TM: You translated other novels, such as Radwa Ashour’s The Woman from Tantoura for AUC Press. What factors do you consider when choosing a novel? 

KH: It’s been different with each novel. Each has its own story. As for The Woman from Tantoura, I read it and I wanted to translate it. I think it was the combination of the fact that it’s a important story — in a sense, it’s the whole Palestinian story, or the story of the Diaspora, from 1947 through  the early 2000s — and the fact that I thought it was done very well as a fictional presentation. You might think it could be boring because we all know the story, or at least those who pay attention know the story, but I thought the author handled it very well in bringing the characters to life and making it their story. I was lucky that I was able to do it. She had read some translations I did of short stories of hers and had liked them. The press was very happy that they found someone she approved of, because she did not like all translations. My problem since then, at least while I am teaching, is that I haven’t kept up to date with Arabic literature as much as I would like.

The press sometimes suggested projects in the past, but that is much less the case now than it was, so I will be looking for new possibilities. I will probably start with female authors. Not because I am female, and I need to translate female authors! Rather because I think women are underrepresented in translation, and that their viewpoint is therefore underrepresented in what comes across to the English reading world. I care about the characters in a novel and I also care a great deal about the style of the writing. As Farouk used to say, a translator lives with a novel for a long time; it has to be one we love.

TM: In what way would you place Velvet within the literary landscape? And how much do you think this scene has changed since you started translating novels? Also, what do you think of the role of prizes in literature? There are more than there used to be; what effect has that had?

KH: In one of my classes, I taught Hoda Barakat’s The Night Post, which won the Arabic Booker. She says in one interview that she is particularly pleased by that prize because she writes for Arabs and an Arabic readership. She doesn’t mind being translated, but her first audience is the Arab reader. She appreciated that this prize gave her more access to readers. 

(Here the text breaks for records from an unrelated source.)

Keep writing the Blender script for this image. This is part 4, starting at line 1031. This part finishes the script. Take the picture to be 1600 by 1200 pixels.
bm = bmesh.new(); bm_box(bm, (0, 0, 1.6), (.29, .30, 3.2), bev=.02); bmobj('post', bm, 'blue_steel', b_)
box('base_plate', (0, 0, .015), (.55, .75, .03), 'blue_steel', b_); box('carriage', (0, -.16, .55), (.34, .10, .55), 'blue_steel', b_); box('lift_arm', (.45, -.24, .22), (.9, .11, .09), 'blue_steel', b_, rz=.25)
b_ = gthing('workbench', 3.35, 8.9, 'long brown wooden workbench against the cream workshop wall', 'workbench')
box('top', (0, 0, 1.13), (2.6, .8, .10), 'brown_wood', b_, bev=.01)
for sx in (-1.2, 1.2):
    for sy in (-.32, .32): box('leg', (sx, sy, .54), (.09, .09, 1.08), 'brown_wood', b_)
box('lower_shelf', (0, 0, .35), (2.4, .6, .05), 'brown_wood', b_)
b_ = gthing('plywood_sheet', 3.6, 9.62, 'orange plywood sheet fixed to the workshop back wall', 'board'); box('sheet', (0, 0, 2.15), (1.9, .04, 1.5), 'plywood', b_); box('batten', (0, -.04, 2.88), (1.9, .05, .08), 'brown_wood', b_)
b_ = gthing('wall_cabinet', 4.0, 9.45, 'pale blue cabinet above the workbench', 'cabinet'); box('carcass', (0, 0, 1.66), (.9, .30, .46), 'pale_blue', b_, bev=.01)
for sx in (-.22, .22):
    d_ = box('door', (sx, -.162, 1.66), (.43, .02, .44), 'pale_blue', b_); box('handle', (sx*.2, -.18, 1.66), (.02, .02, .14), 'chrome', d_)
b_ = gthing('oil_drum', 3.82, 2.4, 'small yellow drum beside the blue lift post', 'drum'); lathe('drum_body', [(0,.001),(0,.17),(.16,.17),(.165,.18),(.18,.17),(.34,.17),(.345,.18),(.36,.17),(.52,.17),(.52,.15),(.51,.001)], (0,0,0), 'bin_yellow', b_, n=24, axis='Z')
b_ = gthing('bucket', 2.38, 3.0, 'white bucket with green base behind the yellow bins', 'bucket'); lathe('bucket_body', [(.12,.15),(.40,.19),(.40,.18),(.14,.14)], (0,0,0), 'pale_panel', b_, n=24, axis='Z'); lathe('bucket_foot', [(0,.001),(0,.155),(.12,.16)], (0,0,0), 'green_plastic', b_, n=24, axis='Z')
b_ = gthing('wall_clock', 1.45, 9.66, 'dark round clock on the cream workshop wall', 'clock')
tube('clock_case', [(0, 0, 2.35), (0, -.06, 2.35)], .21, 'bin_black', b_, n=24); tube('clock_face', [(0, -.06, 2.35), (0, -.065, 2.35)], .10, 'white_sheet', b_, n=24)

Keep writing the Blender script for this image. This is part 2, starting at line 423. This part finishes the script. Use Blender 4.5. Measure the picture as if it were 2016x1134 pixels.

A book with a prize blazoned on the cover might be more likely to be picked up, and in fact that’s how I came across Barakat’s latest work. I went to my favorite bookstore in Cairo, and was looking for new things and new things to teach. Someone said: “This one just won the prize,” and it was Hoda Barakat. It is a very challenging read in Arabic, but I knew it would be worthwhile, for me and for the students.

My impression is that literary writing in Arabic has increased in recent years. It is hard to keep up, and it is becoming more and more difficult. I think the prizes are helpful because they do encourage young writers and give them a lift so people will know their names. As writing has increased, some talents will come to the surface, but others might not. 

In this particular instance, it is very satisfying to see recognition for a novel like Velvet for many reasons, among them the fact that it is a Palestinian novel that doesn’t deal directly with politics. Of course if you simply lift the surface all the politics are there, because if it weren’t for the political circumstances there would be no Palestinian camps, or life there would not be like that depicted in the novel, but this work doesn’t take that up directly. In the same way, I think it is a very feminist novel, but not emphatically, in a matter-of-fact way. There have been times when people didn’t want to recognize a Palestinian novel that wasn’t politically engaged. I was listening to a translators’ group recently and somebody was talking about indigenous people in Canada, saying that it’s hard for indigenous people to write about something other than their cause. I think it can be like that for Palestinians, too.